BY REBECCA MECKELBURG
ADELAIDE — "The debate about globalisation is about moving from 'policy' to protest — not protest to policy", said M1 and Socialist Alliance activist Leslie Richmond, at a Politics in the Pub forum on July 26.
The forum, organised by Now We the People, attracted 80 people to discuss the theme, "Globalisation — from protest to policy". The speaking platform, including an academic, an anti-corporate activist and a federal Labor senator promised a lively debate.
"The world's governments have plenty of policies that have actively assisted the rich elite of the world in maximising their exploitation of the world's people and the environment", Richmond said. "The growing anti-corporate movement recognises the need to go beyond being passive recipients of the neo-liberal policies of government and to develop active protest movements ... and programs of action to counter the human and environmental crisis."

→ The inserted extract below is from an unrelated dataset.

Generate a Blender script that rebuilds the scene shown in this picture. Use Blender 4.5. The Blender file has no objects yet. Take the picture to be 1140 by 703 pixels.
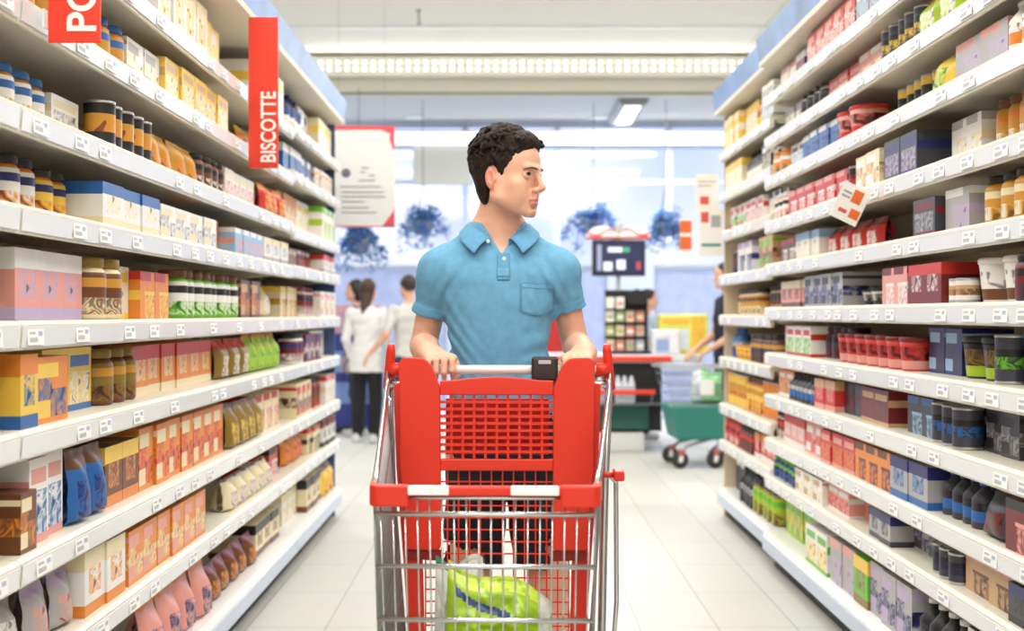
import bpy, bmesh, math, random
import numpy as np
from mathutils import Vector, Matrix, noise as mnoise

random.seed(7)
PI = math.pi
COL = bpy.context.scene.collection
CAMZ = 1.22

# ------------------------------------------------------------------ materials
def lin(c):
    return tuple((x / 12.92) if x <= 0.04045 else ((x + 0.055) / 1.055) ** 2.4 for x in c)

def rgb(r, g, b):
    return lin((r / 255, g / 255, b / 255)) + (1.0,)

_mats = {}
def mat(name, col, rough=0.5, metal=0.0, spec=0.5, noise=0.0, scale=8.0, bump=0.0, bscale=60.0,
        alpha=None, trans=0.0, emit=None, estr=0.0, coat=0.0, stretch=(1, 1, 1), sss=0.0):
    if name in _mats:
        return _mats[name]
    m = bpy.data.materials.new(name)
    m.use_nodes = True
    nt = m.node_tree
    b = nt.nodes['Principled BSDF']
    b.inputs['Base Color'].default_value = col
    b.inputs['Roughness'].default_value = rough
    b.inputs['Metallic'].default_value = metal
    b.inputs['Specular IOR Level'].default_value = spec
    b.inputs['Coat Weight'].default_value = coat
    if sss:
        b.inputs['Subsurface Weight'].default_value = sss
        b.inputs['Subsurface Radius'].default_value = (0.012, 0.005, 0.003)
        b.inputs['Subsurface Scale'].default_value = 1.0
    if trans:
        b.inputs['Transmission Weight'].default_value = trans
    if alpha is not None:
        b.inputs['Alpha'].default_value = alpha
    if emit is not None:
        b.inputs['Emission Color'].default_value = emit
        b.inputs['Emission Strength'].default_value = estr
    if noise or bump:
        tc = nt.nodes.new('ShaderNodeTexCoord')
        mp = nt.nodes.new('ShaderNodeMapping')
        mp.inputs['Scale'].default_value = stretch
        nt.links.new(tc.outputs['Object'], mp.inputs['Vector'])
    if noise:
        n = nt.nodes.new('ShaderNodeTexNoise')
        n.inputs['Scale'].default_value = scale
        n.inputs['Detail'].default_value = 4
        nt.links.new(mp.outputs['Vector'], n.inputs['Vector'])
        r = nt.nodes.new('ShaderNodeValToRGB')
        r.color_ramp.elements[0].position = 0.3
        r.color_ramp.elements[1].position = 0.7
        r.color_ramp.elements[0].color = tuple(max(0, x * (1 - noise)) for x in col[:3]) + (1,)
        r.color_ramp.elements[1].color = tuple(min(1, x * (1 + noise)) for x in col[:3]) + (1,)
        nt.links.new(n.outputs['Fac'], r.inputs['Fac'])
        nt.links.new(r.outputs['Color'], b.inputs['Base Color'])
    if bump:
        n2 = nt.nodes.new('ShaderNodeTexNoise')
        n2.inputs['Scale'].default_value = bscale
        n2.inputs['Detail'].default_value = 3
        nt.links.new(mp.outputs['Vector'], n2.inputs['Vector'])
        bp = nt.nodes.new('ShaderNodeBump')
        bp.inputs['Strength'].default_value = bump
        bp.inputs['Distance'].default_value = 0.01
        nt.links.new(n2.outputs['Fac'], bp.inputs['Height'])
        nt.links.new(bp.outputs['Normal'], b.inputs['Normal'])
    _mats[name] = m
    return m

def print_mat(name, cols, scale=16.0):
    """printed packaging: blotches of a few inks, like a food picture"""
    if name in _mats:
        return _mats[name]
    m = bpy.data.materials.new(name)
    m.use_nodes = True
    nt = m.node_tree
    b = nt.nodes['Principled BSDF']
    b.inputs['Roughness'].default_value = 0.4
    tc = nt.nodes.new('ShaderNodeTexCoord')
    n = nt.nodes.new('ShaderNodeTexNoise')
    n.inputs['Scale'].default_value = scale
    n.inputs['Detail'].default_value = 2.0
    n.inputs['Distortion'].default_value = 0.6
    nt.links.new(tc.outputs['Object'], n.inputs['Vector'])
    r = nt.nodes.new('ShaderNodeValToRGB')
    cr = r.color_ramp
    cr.elements[0].position = 0.36
    cr.elements[0].color = cols[0]
    cr.elements[1].position = 0.64
    cr.elements[1].color = cols[-1]
    for i, c in enumerate(cols[1:-1]):
        e = cr.elements.new(0.36 + 0.28 * (i + 1) / (len(cols) - 1))
        e.color = c
    nt.links.new(n.outputs['Fac'], r.inputs['Fac'])
    nt.links.new(r.outputs['Color'], b.inputs['Base Color'])
    _mats[name] = m
    return m

# ------------------------------------------------------------------ mesh builder
class MB:
    def __init__(self):
        self.v = []; self.f = []; self.mi = []; self.sm = []
        self.mats = []
    def m(self, material):
        if material not in self.mats:
            self.mats.append(material)
        return self.mats.index(material)
    def face(self, idx, mi=0, smooth=False):
        self.f.append(tuple(idx)); self.mi.append(mi); self.sm.append(smooth)
    def box(self, x0, x1, y0, y1, z0, z1, material, ch=0.0):
        mi = self.m(material)
        x0, x1 = sorted((x0, x1)); y0, y1 = sorted((y0, y1)); z0, z1 = sorted((z0, z1))
        if ch <= 0:
            b = len(self.v)
            self.v += [(x, y, z) for z in (z0, z1) for y in (y0, y1) for x in (x0, x1)]
            for q in ((0, 2, 3, 1), (4, 5, 7, 6), (0, 1, 5, 4), (2, 6, 7, 3), (0, 4, 6, 2), (1, 3, 7, 5)):
                self.face([b + i for i in q], mi)
            return
        bm = bmesh.new()
        bmesh.ops.create_cube(bm, size=1.0)
        for v in bm.verts:
            v.co = Vector(((x0 + x1) / 2 + v.co.x * (x1 - x0), (y0 + y1) / 2 + v.co.y * (y1 - y0), (z0 + z1) / 2 + v.co.z * (z1 - z0)))
        bmesh.ops.bevel(bm, geom=bm.edges[:], offset=ch, segments=2, profile=0.5, affect='EDGES')
        self.add_bm(bm, material)
        bm.free()
    def add_bm(self, bm, material, smooth=False):
        mi = self.m(material)
        b = len(self.v)
        bm.verts.index_update()
        self.v += [tuple(v.co) for v in bm.verts]
        for f in bm.faces:
            self.face([b + v.index for v in f.verts], mi, smooth)
    def tube(self, path, r, material, n=8, closed=False, cap=True):
        mi = self.m(material)
        P = [Vector(p) for p in path]
        N = len(P)
        rs = r if isinstance(r, (list, tuple)) else [r] * N
        b = len(self.v)
        prev = None
        for i in range(N):
            if closed:
                t = P[(i + 1) % N] - P[i - 1]
            else:
                t = P[min(i + 1, N - 1)] - P[max(i - 1, 0)]
            t.normalize()
            if prev is None:
                a = Vector((0, 0, 1)) if abs(t.z) < 0.9 else Vector((1, 0, 0))
                u = t.cross(a).normalized()
            else:
                u = (prev - t * prev.dot(t))
                u = u.normalized() if u.length > 1e-6 else t.orthogonal().normalized()
            prev = u
            w = t.cross(u)
            for k in range(n):
                a = 2 * PI * k / n
                self.v.append(tuple(P[i] + (u * math.cos(a) + w * math.sin(a)) * rs[i]))
        segs = N if closed else N - 1
        for i in range(segs):
            for k in range(n):
                a0 = b + i * n + k; a1 = b + i * n + (k + 1) % n
                c0 = b + ((i + 1) % N) * n + k; c1 = b + ((i + 1) % N) * n + (k + 1) % n
                self.face((a0, a1, c1, c0), mi, n > 4)
        if cap and not closed:
            self.face([b + k for k in range(n)][::-1], mi)
            self.face([b + (N - 1) * n + k for k in range(n)], mi)
    def lathe(self, prof, material, n=16, o=(0, 0, 0), mats=None, axis='z'):
        """prof [(r, h)], mats per segment"""
        b = len(self.v)
        for (r, h) in prof:
            for k in range(n):
                a = 2 * PI * k / n
                p = (r * math.cos(a), r * math.sin(a), h)
                if axis == 'x': p = (p[2], p[0], p[1])
                if axis == 'y': p = (p[1], p[2], p[0])
                self.v.append((o[0] + p[0], o[1] + p[1], o[2] + p[2]))
        for i in range(len(prof) - 1):
            mi = self.m(mats[i] if mats else material)
            for k in range(n):
                self.face((b + i * n + k, b + i * n + (k + 1) % n, b + (i + 1) * n + (k + 1) % n, b + (i + 1) * n + k), mi, True)
        if prof[0][0] > 1e-5:
            self.face([b + k for k in range(n)][::-1], self.m(mats[0] if mats else material))
        if prof[-1][0] > 1e-5:
            self.face([b + (len(prof) - 1) * n + k for k in range(n)], self.m(mats[-1] if mats else material))
    def prism(self, poly, a0, a1, material, axis='y', smooth=False):
        """poly 2D; axis y: (x,z) extruded y0..y1; axis x: (y,z); axis z: (x,y)"""
        mi = self.m(material)
        b = len(self.v); n = len(poly)
        def P(p, t):
            return {'y': (p[0], t, p[1]), 'x': (t, p[0], p[1]), 'z': (p[0], p[1], t)}[axis]
        self.v += [P(p, a0) for p in poly] + [P(p, a1) for p in poly]
        self.face([b + i for i in range(n)][::-1], mi)
        self.face([b + n + i for i in range(n)], mi)
        for i in range(n):
            j = (i + 1) % n
            self.face((b + i, b + j, b + n + j, b + n + i), mi, smooth)
    def grid(self, pts, nu, nv, material, smooth=True, matf=None):
        b = len(self.v)
        self.v += [tuple(p) for p in pts]
        for i in range(nu - 1):
            for j in range(nv - 1):
                mi = self.m(matf(i, j) if matf else material)
                self.face((b + i * nv + j, b + (i + 1) * nv + j, b + (i + 1) * nv + j + 1, b + i * nv + j + 1), mi, smooth)
    def mesh(self, name):
        me = bpy.data.meshes.new(name)
        me.from_pydata(self.v, [], self.f)
        for m_ in self.mats:
            me.materials.append(m_)
        me.polygons.foreach_set('material_index', self.mi)
        me.polygons.foreach_set('use_smooth', self.sm)
        bm = bmesh.new(); bm.from_mesh(me)
        bmesh.ops.recalc_face_normals(bm, faces=bm.faces[:])
        bm.to_mesh(me); bm.free()
        me.update()
        return me
    def build(self, name, parent=None, loc=None, rotz=0.0):
        return link(name, self.mesh(name), parent, loc, rotz)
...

Michael Sullivan, a lecturer in globalisation at Flinders University, explained that globalisation was capitalism creating global winners and losers, while simultaneously reducing the ability of the people to democratically determine how the world will be organised and who it will benefit.
He argued that the anti-corporate globalisation movement is nothing new — activists in the Third World have been campaigning against the reality of neo-liberal policy for more than two decades, as have many socialist and progressive activists in the imperialist or developed countries.
South Australian Labor senator Chris Schacht argued that he personally favoured fair (or at least fairer) trade, said that something should be done about poverty in the Third World and declared himself opposed to "backward economic policies" like deregulation.
Under challenge from the floor, however, he found it difficult to tally this with the actual practice of the Labor Party.